W. H. Over, Lewis & Clark Spirit Mound Learning Center

Objectives: This was my first serious multimedia piece and was the result of a competitive research assistantship at USD. The W. H. Over State Museum is on the USD campus. They earmarked some money to commemorate Lewis and Clark’s trip through what became South Dakota. They commissioned a large mural and an interactive kiosk, I designed and built the kiosk presentation.

The committee’s original idea was to present a great deal of information to the visitors and let them wade through it.
Instead, I designed a presentation that told the basic story in a logical, chronological order, but allowed for the more interested viewer to drill down into deeper content at various places in the narrative.
Deep content included relevant entries from the original journals, lists of items bought and carried, made by members of the expedition, information on the plants and animals mentioned in the journals, and transcripts of the speeches Captain Lewis made to various groups of Native Americans.

Within the interface I used a series of oversized buttons that I placed at the bottom of the screen . I chose to use a static layout with a single button for "Next" one for "Back," and one each for occasionally available optional deep content, video, journal entries, speech transcripts, etc., but left these buttons unlabeled when situationally irrelevant. The "Video" button, for example, was always the same button, in the same place, but was left blank on pages where there was no supplemental video.

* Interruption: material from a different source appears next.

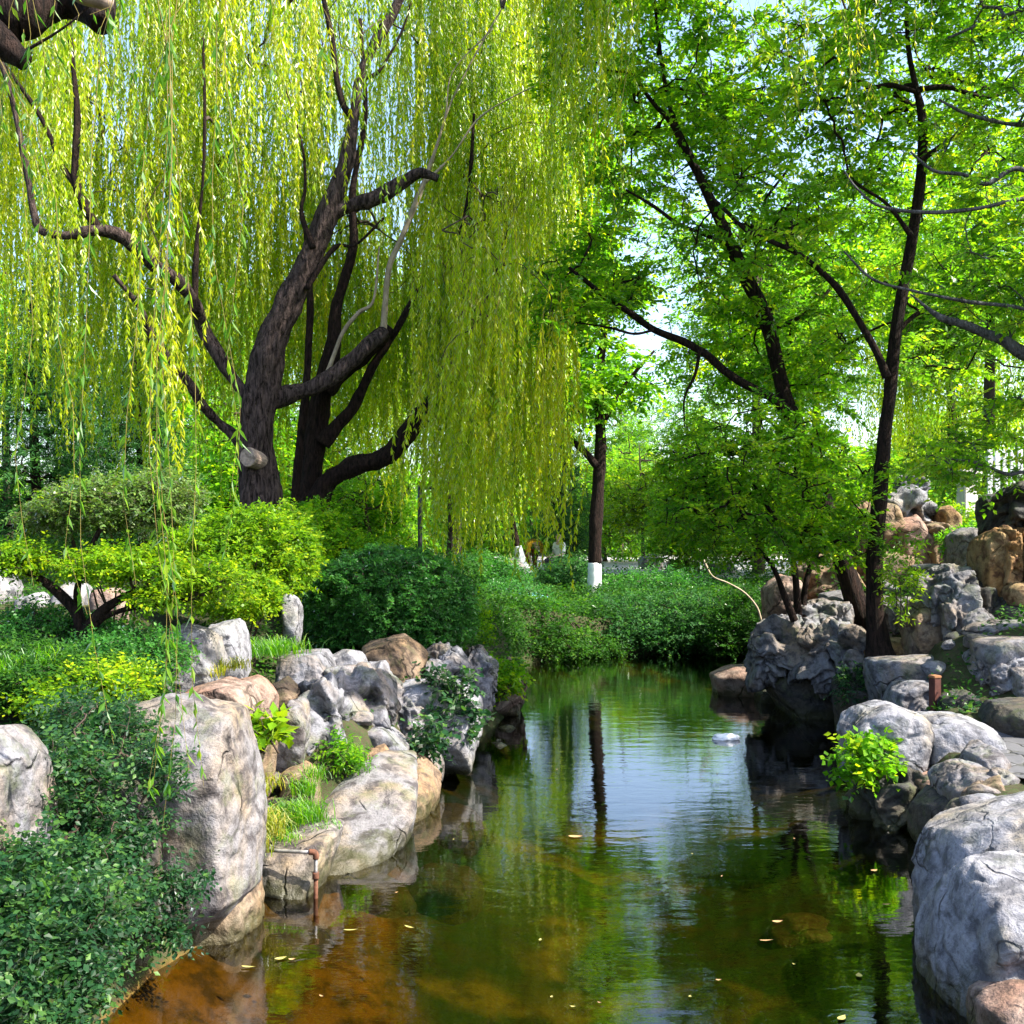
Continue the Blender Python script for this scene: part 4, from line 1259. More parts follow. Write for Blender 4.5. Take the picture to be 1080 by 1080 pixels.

The deadline was the anniversary of the Corps of Discovery’s exploration of Spirit Mound, a local glacial drumlin, on August 25th. I started the project in mid June. Due to the short time frame and our inability to gather permissions to use published content, I ended up generating nearly all of the media utilized including digital video of buffalo, the Missouri river, the Elk Point Lewis and Clark re-enactment, digital imagery of museum artifacts, and the cartogrophy for all of the maps used. Flora and fauna images were supplied by the museum and some text blocks were written by two of the committee members. My wife also contributed some illustrations and one text block.

Because of the short timeframe I elected not to include any audio for the original presentation. A few years later, however, I had my graduate Digital Audio Production class create a complete sound design for the kiosk with a narrator, background music (that can be turned off), and even new audio for the videos. Their version runs at the museum now.